La décision de la Cour d’appel ouvre donc la porte aux revendications de titres ancestraux à l’encontre de propriétaires fonciers privés, même si ces derniers ont acquis leur bien de bonne foi et sans avoir connaissance des droits ancestraux. Toutefois, le droit ancestral n’aura pas toujours gain de cause, en fonction des « droits en equity » dans l’affaire, c’est-à-dire de ce qui est équitable dans les circonstances. Parmi les facteurs à prendre en considération figurent l’utilisation actuelle des terres, le fait que les propriétaires y vivent ou non, le fait que le groupe d’Autochtones ait acquiescé à la propriété privée et l’importance des terres pour lui, y compris sa signification spirituelle et culturelle.
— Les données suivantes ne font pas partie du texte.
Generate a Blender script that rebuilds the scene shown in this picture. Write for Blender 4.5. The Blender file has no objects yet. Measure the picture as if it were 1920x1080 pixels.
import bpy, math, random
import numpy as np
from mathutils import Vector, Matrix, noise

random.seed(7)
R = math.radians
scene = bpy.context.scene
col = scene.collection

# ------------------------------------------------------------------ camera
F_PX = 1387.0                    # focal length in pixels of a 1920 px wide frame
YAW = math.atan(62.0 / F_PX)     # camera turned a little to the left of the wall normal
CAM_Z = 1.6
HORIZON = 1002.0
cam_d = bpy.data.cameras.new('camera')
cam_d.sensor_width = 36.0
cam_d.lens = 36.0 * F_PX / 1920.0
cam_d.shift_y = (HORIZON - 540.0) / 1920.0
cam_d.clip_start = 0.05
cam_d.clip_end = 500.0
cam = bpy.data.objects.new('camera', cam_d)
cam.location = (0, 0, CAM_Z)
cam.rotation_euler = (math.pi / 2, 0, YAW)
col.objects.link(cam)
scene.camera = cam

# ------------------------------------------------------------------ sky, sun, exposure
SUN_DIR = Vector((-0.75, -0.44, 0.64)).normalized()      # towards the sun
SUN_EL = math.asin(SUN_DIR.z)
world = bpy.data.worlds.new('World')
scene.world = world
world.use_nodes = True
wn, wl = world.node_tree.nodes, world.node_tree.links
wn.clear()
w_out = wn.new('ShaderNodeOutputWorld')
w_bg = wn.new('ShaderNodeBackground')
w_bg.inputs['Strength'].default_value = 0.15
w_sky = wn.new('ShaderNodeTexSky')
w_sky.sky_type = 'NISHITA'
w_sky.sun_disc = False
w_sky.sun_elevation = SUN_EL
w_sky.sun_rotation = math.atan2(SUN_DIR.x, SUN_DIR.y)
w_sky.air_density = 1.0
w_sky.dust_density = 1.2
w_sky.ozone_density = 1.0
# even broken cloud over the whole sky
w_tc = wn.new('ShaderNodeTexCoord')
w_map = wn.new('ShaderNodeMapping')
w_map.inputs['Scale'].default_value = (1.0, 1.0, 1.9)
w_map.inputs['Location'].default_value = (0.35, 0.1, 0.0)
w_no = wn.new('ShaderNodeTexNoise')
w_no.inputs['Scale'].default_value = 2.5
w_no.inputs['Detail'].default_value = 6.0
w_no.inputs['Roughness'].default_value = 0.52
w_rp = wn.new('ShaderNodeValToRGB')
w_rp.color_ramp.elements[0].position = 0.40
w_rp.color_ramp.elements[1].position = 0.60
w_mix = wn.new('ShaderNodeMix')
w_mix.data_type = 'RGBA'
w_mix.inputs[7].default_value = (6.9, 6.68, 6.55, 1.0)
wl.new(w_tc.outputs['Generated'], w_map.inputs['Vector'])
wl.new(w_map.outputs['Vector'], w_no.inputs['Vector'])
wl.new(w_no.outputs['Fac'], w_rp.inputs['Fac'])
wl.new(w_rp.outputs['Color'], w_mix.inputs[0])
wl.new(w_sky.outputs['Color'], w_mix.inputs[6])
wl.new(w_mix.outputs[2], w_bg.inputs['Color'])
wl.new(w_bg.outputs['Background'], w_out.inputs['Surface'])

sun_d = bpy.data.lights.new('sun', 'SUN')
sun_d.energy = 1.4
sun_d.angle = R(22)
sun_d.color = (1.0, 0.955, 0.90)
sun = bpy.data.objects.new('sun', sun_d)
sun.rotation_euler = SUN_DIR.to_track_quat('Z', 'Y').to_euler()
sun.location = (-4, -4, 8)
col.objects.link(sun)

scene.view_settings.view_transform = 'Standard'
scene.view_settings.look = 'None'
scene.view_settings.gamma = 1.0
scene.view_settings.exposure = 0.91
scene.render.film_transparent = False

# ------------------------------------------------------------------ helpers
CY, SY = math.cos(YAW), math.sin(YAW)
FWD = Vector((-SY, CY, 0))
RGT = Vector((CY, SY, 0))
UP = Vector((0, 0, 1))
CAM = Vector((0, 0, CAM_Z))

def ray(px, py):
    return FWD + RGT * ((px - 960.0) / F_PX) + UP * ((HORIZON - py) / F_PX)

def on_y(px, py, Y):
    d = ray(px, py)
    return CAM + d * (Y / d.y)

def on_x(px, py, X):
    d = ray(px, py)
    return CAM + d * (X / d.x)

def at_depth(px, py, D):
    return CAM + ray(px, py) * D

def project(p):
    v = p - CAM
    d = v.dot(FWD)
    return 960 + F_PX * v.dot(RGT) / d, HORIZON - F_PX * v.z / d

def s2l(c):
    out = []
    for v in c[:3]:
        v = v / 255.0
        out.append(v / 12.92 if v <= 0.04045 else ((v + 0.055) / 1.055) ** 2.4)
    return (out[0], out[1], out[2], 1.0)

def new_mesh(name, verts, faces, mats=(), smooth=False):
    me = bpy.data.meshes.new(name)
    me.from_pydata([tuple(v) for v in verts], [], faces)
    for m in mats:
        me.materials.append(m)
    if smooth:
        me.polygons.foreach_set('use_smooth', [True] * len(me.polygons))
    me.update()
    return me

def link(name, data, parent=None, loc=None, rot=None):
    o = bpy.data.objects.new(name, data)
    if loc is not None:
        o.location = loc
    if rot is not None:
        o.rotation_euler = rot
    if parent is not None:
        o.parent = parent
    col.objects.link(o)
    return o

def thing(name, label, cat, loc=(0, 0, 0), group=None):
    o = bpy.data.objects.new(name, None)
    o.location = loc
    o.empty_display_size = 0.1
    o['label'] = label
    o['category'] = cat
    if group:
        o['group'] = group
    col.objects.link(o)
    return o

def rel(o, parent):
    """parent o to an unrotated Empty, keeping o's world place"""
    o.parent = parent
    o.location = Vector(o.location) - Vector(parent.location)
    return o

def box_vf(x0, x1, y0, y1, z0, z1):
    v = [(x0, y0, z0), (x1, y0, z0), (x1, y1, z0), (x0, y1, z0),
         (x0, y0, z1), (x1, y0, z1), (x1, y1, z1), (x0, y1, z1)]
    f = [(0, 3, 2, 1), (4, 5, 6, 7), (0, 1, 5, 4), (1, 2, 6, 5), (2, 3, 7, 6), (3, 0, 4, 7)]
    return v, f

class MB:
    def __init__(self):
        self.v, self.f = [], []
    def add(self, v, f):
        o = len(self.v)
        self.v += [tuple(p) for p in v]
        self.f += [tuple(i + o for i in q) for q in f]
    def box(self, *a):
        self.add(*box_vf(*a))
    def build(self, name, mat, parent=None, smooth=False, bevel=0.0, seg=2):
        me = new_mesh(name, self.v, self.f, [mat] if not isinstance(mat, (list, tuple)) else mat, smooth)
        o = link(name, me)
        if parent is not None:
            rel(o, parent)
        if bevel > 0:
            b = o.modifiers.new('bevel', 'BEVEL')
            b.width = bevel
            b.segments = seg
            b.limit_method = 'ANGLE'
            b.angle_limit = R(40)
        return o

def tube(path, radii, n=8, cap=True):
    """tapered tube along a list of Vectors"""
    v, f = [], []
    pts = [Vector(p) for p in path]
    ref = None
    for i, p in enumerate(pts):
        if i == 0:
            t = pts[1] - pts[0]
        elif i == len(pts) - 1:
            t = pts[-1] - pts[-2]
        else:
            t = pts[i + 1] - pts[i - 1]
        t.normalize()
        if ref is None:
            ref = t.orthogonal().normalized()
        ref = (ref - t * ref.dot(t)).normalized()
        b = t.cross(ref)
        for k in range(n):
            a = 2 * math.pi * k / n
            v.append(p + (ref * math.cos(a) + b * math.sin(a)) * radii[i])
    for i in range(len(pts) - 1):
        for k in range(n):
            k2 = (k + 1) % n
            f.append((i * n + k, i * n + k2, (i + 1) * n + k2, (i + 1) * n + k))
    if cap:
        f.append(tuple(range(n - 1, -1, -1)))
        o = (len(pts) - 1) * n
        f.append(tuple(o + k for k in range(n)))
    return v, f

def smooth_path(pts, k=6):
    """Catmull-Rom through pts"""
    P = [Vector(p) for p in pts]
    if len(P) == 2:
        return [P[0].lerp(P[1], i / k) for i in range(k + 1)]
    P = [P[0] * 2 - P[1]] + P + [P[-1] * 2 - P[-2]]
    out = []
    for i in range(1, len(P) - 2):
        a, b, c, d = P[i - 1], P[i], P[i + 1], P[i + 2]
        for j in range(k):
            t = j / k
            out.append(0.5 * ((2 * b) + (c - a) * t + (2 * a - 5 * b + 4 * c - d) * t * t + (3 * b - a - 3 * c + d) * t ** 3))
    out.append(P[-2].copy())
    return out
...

La Ville a indiqué qu’elle déposerait une demande d’autorisation d’en appeler de la décision de la Cour d’appel auprès de la Cour suprême du Canada. Si la Cour suprême rejette le pourvoi, la plage contestée fera partie de la réserve de Saugeen, et la phase II du procès commencera alors pour déterminer si Saugeen, la Ville et les propriétaires fonciers privés ont un recours, tel que des dommages-intérêts compensatoires, contre l’Ontario ou le Canada. Nous continuerons à vous tenir informés de cette affaire à mesure qu’elle évolue devant les tribunaux.
[1] À l’époque, ce qui constitue aujourd’hui le sud de l’Ontario faisait partie de la province du Canada, une colonie britannique. Lors de la Confédération en 1867, le Dominion du Canada a été créé et la province du Canada a été divisée en deux provinces modernes, l’Ontario et le Québec.